Justice McDonald’s dissent focused on the harm caused to neighbors by animal agriculture. He stated, “The keeping or production of animals that pollute the air is the prototypical infringement of private property by nuisance.” He continued, “When the legislature exercises its police powers to allow one person to profit by damaging, degrading, and destroying the property and property rights of another, the legislature has exceeded its constitutional authority.” He suggested that Iowa’s nuisance precedent was an outlier because Iowa’s statutory immunity statute “is an extreme deprivation of rights not even attempted in other jurisdictions.” He argued that the Iowa statute was per se unduly oppressive under the Gacke three-part test and per se unconstitutional.
Conclusion
This decision removes the necessity for a pre-trial “trial” in nuisance cases where the plaintiffs seek special damages. It should therefore reduce litigation expenses for plaintiffs and defendants alike. It does not remove a plaintiff’s right to damages if they can show that the defendants violated state or federal law or did not apply generally accepted management practices, leading to unreasonable and substantial interference with the plaintiff’s use and enjoyment of property. Additionally, New Fashion Pork does not change the portion of Gacke clarifying that statutory immunity is unconstitutional if it prevents property owners subjected to a nuisance from recovering damages for the diminution in value of their property. That question was not before the Court because the plaintiff did not preserve his right to review.

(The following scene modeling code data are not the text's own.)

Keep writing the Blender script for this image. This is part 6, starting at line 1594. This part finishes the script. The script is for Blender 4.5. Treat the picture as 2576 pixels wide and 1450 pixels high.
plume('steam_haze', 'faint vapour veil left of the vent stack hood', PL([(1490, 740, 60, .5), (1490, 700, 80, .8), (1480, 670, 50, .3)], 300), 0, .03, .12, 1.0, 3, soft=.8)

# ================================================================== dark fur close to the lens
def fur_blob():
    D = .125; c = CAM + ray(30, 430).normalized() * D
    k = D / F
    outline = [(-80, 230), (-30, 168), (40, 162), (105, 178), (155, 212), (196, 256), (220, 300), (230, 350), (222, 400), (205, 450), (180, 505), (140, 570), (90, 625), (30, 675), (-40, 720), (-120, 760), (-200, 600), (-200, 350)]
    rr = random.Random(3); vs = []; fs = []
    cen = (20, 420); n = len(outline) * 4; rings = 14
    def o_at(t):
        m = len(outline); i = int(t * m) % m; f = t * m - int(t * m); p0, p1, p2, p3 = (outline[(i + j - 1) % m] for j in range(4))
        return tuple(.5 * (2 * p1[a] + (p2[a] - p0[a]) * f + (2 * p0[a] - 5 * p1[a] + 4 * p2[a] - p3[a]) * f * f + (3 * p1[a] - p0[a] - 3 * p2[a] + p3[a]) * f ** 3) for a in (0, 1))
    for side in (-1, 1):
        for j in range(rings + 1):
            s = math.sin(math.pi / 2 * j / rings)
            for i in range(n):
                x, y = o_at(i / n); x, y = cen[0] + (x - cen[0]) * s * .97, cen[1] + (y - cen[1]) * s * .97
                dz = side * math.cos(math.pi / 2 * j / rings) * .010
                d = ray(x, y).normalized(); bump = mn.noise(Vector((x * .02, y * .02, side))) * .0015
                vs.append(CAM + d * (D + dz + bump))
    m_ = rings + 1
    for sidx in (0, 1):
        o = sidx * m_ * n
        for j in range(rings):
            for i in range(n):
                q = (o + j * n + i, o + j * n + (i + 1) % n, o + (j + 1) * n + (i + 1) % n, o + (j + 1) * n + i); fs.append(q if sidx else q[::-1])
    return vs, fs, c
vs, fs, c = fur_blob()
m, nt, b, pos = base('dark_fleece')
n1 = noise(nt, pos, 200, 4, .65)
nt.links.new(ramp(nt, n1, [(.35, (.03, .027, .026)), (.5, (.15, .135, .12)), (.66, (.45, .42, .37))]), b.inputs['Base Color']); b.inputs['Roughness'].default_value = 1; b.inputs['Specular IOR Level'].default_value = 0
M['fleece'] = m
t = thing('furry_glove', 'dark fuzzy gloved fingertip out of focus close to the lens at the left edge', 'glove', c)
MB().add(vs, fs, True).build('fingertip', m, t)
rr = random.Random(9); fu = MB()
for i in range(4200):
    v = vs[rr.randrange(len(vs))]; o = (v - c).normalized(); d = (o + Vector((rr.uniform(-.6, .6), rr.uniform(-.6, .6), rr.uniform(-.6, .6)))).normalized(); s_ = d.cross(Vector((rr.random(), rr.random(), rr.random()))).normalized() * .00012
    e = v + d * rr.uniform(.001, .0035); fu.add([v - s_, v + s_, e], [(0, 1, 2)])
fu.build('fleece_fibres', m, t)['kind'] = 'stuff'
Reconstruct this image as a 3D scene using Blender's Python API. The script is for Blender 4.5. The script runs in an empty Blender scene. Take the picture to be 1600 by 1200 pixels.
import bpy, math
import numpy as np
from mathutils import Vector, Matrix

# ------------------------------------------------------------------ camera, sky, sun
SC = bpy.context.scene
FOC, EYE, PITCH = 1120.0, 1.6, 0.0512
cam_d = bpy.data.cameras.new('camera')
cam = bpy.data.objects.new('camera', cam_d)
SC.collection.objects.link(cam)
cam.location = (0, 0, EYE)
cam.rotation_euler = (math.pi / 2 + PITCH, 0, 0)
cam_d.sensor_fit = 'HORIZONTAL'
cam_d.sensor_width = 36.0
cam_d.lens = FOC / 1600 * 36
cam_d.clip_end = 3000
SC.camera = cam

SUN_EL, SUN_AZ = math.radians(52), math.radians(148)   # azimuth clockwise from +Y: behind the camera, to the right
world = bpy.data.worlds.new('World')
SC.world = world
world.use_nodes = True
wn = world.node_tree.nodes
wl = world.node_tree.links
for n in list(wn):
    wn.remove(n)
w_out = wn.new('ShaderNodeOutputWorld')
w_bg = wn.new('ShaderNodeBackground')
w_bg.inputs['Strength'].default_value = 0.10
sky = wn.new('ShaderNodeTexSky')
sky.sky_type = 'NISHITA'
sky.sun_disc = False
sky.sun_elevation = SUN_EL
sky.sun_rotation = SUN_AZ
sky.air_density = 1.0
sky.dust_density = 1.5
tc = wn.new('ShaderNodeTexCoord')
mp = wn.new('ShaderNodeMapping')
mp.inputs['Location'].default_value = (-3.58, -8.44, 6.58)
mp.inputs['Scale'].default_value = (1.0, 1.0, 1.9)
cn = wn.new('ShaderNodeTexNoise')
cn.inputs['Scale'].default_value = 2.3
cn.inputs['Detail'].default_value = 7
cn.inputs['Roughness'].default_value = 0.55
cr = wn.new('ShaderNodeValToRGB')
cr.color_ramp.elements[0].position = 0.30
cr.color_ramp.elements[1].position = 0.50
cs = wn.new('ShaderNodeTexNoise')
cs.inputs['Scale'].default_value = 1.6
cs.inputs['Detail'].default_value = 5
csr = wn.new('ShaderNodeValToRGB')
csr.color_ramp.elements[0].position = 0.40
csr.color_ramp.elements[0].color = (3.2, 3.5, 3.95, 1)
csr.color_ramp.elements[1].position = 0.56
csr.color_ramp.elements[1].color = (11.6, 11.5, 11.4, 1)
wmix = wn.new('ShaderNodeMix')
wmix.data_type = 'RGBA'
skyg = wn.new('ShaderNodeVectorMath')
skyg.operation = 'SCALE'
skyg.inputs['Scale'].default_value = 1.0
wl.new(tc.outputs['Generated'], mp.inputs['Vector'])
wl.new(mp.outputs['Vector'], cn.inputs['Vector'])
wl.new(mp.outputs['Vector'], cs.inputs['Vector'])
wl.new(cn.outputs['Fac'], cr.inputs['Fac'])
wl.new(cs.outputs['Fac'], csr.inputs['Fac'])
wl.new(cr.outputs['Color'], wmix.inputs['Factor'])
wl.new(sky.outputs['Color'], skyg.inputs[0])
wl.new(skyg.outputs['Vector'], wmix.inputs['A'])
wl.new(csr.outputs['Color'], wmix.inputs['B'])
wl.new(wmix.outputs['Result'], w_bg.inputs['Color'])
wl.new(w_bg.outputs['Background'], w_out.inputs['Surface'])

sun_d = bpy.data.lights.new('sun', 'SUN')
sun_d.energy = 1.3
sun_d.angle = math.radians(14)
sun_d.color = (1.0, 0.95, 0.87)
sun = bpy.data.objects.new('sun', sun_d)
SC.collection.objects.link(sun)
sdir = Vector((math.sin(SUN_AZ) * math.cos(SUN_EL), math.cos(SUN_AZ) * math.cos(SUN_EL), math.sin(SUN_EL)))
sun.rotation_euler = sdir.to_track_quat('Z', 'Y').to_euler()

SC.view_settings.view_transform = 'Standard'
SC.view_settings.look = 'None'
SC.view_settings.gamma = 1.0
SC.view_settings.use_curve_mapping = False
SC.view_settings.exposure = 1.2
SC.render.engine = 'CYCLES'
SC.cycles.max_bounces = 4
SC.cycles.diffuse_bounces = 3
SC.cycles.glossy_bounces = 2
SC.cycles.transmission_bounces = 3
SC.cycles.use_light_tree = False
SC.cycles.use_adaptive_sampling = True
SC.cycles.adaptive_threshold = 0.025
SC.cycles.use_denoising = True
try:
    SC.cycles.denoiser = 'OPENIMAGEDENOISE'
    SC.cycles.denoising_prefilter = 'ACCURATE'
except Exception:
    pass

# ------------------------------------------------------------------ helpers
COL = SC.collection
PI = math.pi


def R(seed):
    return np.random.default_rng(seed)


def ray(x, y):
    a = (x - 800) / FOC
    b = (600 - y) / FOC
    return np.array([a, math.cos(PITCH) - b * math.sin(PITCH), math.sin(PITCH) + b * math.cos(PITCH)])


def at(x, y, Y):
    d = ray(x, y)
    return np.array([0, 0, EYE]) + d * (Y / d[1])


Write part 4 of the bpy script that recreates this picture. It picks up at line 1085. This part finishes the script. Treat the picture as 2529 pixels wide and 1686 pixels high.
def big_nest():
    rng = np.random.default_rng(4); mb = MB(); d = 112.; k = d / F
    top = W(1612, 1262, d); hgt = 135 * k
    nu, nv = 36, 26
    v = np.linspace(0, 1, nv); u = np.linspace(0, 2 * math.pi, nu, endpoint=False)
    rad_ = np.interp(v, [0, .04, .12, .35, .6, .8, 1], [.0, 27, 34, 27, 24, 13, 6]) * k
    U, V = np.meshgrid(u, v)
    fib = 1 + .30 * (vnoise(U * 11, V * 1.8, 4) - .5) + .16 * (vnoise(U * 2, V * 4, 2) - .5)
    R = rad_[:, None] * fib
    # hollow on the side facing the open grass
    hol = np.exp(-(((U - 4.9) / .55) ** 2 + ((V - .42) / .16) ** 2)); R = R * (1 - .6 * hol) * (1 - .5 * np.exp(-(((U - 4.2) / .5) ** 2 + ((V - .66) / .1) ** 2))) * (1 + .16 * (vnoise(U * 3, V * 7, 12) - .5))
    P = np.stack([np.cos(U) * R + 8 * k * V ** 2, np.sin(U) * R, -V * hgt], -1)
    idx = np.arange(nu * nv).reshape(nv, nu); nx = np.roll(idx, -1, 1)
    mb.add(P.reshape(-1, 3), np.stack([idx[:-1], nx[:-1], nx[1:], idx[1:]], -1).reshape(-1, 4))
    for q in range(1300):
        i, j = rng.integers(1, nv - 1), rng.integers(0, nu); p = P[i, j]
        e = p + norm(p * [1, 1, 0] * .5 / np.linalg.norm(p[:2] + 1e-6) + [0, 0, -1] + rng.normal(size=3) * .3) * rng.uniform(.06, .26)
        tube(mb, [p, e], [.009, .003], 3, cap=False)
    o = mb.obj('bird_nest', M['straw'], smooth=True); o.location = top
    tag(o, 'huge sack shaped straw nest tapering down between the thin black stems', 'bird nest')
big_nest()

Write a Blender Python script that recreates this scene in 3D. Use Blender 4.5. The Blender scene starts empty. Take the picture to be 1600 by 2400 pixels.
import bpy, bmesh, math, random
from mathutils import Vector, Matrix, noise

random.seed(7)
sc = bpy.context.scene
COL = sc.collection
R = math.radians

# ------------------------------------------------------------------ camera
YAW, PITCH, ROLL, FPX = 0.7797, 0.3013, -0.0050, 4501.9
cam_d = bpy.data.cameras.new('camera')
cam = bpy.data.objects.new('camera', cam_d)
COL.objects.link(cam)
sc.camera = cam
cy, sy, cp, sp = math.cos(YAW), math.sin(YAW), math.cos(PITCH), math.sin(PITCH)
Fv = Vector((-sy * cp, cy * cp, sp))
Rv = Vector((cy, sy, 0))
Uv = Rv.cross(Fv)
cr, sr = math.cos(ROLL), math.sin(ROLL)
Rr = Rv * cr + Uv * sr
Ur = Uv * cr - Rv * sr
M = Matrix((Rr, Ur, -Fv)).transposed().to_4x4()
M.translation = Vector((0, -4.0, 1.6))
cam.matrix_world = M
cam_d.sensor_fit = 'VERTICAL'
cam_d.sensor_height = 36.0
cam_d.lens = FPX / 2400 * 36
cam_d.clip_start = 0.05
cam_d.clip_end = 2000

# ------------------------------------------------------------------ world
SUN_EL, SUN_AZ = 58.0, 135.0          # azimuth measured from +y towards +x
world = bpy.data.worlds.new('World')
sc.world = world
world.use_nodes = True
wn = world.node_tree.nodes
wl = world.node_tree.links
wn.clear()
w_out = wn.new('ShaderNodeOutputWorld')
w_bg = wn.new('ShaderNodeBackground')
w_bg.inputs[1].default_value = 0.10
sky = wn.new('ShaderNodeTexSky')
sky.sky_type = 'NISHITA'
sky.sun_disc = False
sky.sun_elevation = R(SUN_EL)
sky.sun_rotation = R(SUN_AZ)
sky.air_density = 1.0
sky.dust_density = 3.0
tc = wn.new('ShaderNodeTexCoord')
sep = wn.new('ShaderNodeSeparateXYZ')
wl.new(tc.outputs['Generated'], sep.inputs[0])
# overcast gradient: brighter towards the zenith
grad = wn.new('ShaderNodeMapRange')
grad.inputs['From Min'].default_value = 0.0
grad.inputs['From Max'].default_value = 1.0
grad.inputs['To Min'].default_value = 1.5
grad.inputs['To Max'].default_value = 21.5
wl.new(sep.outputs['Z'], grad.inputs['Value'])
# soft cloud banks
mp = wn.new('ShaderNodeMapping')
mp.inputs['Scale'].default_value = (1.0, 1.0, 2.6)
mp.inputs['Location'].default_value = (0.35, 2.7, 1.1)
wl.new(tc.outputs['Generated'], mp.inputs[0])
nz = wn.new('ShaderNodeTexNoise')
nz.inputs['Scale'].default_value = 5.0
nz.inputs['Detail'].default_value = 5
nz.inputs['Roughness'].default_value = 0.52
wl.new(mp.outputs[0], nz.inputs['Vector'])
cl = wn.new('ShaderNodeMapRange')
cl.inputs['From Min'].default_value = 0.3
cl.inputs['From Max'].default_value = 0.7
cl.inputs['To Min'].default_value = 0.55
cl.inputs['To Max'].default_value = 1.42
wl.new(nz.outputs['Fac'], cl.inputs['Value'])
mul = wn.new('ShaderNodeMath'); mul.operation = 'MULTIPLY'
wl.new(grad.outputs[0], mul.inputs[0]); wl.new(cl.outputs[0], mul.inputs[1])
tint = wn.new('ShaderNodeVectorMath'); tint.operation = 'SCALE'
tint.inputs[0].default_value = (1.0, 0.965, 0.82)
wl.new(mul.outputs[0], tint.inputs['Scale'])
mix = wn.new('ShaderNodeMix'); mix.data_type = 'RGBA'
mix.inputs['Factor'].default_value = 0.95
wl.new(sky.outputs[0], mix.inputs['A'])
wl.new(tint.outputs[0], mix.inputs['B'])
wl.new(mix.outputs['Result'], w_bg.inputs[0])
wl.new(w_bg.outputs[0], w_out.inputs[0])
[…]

[1] The Court did not consider the plaintiff’s contention that Iowa Code § 657.11 constituted an unconstitutional “taking” with regard to his alleged diminution in property damages and with respect to the damages cap imposed by Iowa Code § 657.11A(3). The Court found the plaintiff had not preserved error on these claims.
[2] In Gacke v. Pork Xtra, L.L.C., 684 N.W.2d 168 (Iowa 2004), the Court first followed Bormann v. Board of Supervisors, 584 N.W.2d 309 (Iowa 1998), to find that the statute created an easement in favor of the defendants, thus causing a taking without just compensation in violation of the Iowa Constitution. The Court stated, “Whether the nuisance easement created by Iowa Code § 657.11(2) is based on a physical invasion of particulates from the confinement facilities or is viewed as an…invasion akin to the flying of aircraft over the land, it is a taking under Iowa's constitution.” That ruling still holds, and was not at issue in this case since the plaintiff did not preserve error with respect to his takings claims.
[3] In additional to overruling the portion of Gacke instituting the three-part test, the court also overruled Honomichl, which relied upon Gacke. The Court also noted that McIlrath v. Prestage Farms of Iowa, L.L.C., No. 15–1599, 2016 WL 6902328, at *3 (Iowa Ct. App. Nov. 23, 2016), is no longer good law.